The new Irish owners of the Savoy hotel group are planning a huge redevelopment of the iconic flagship hotel on London's Strand.

Quinlan Group, a Dublin investment company founded by a former tax inspector, Derek Quinlan, bought the famous chain from US investors Blackstone Group and Colony Capital for £750m last week.

The deal gives them four of London's most famous hotels - the Savoy, the Connaught, Claridge's and the Berkeley - as well as the Simpson's on the Strand restaurant.

Peter Donnelly, a partner of Quinlan, who negotiated the deal, said the new owners have ambitious plans for the chain. The most radical is a wholesale redevelopment of the Savoy to expand the art deco hotel.

Quinlan wants to reconfigure the hotel to add 150 extra rooms to the existing 236, as well as adding 36 rooms to Claridge's over the next couple of years.

However, Mr Donnelly revealed that more controversial proposals are in the offing.

The most dramatic is to expand the Savoy by filling in the centre of the horseshoe-shaped site where the hotel stands. This area is currently used as a taxi rank and car pulling-up zone.

"We want to see if we can reclaim some of the wasted space," Mr Donnelly said.

"It will be an engineering and disruption challenge. Also highly important are the heritage considerations and the impact on our neighbours."

Quinlan is expected to open discussions in the next few months with English Heritage and Westminster Council about the viability of the scheme.

The other plans are to expand the group internationally.

Blackstone, which spent over £100m refurbishing the hotels and bringing in celebrity chefs Gordon Ramsay and Marcus Wareing, considered this but shelved the proposal because of the number of other "Savoy" hotels around the world.

Mr Donnelly said that Quinlan would look to buy upmarket hotels in places such as New York and Paris and integrate them into the Savoy Group under their own names.

"We have four distinctive brands and we can have twinned properties in other cities that are sister hotels, but probably under different names," he said. "We are not looking to create a chain, just to expand the brand."

He also said he hoped to revamp Simpson's on the Strand, which is famous for its roast beef lunches.

"It should be funkier," he said. "We have a potential to reposition it. If it stays as it is, it is in danger of becoming a bit of a dying dinosaur."

Mr Donnelly said all the plans would be discussed with the Savoy's management, which is led by its chief executive, Geraldine McKenna, who is being left in charge of the hotels on a day-to-day basis.

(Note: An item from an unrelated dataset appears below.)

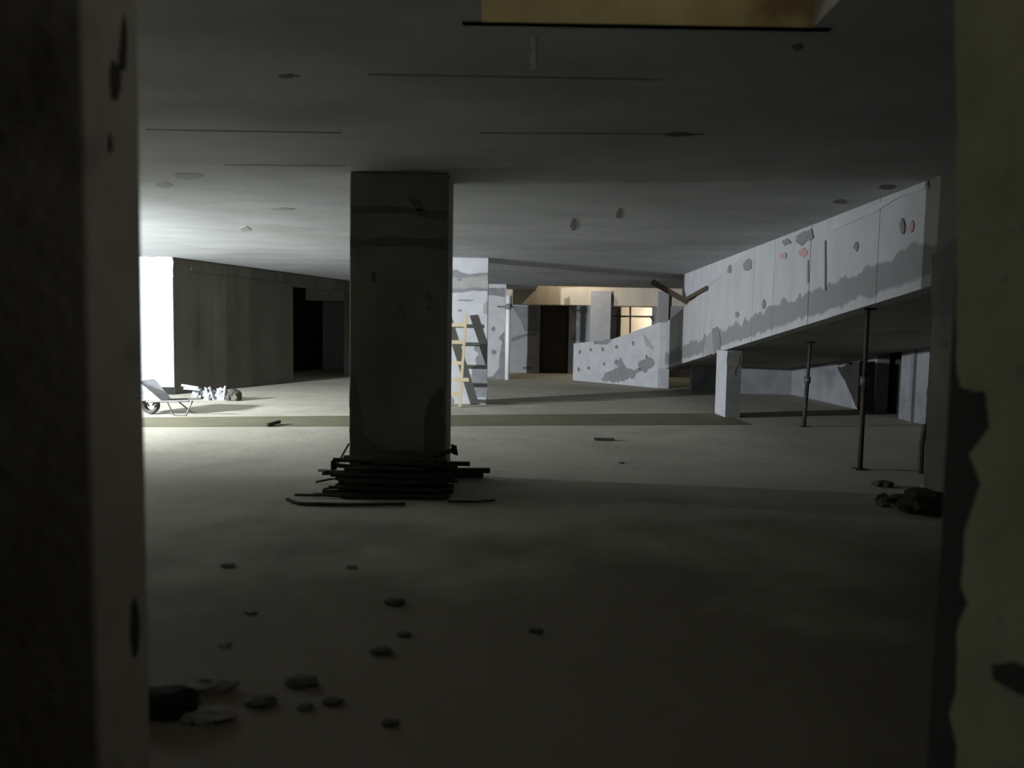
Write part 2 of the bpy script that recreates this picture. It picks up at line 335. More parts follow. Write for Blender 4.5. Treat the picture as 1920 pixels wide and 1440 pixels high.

Quinlan already owns four hotels in Europe, all of which are managed by Four Seasons, a Canadian group.

It also has more than £1bn- worth of other property investments, including a massive portfolio that it bought from Deutsche Bank earlier this year.

The company originally started as an accountancy and tax advice business, set up when Mr Quinlan left the Irish Revenue Commissioners in the 1980s.

It now arranges investment deals for a group of wealthy private clients. Famously secretive, it refuses to disclose how much it has invested or the number of its clients.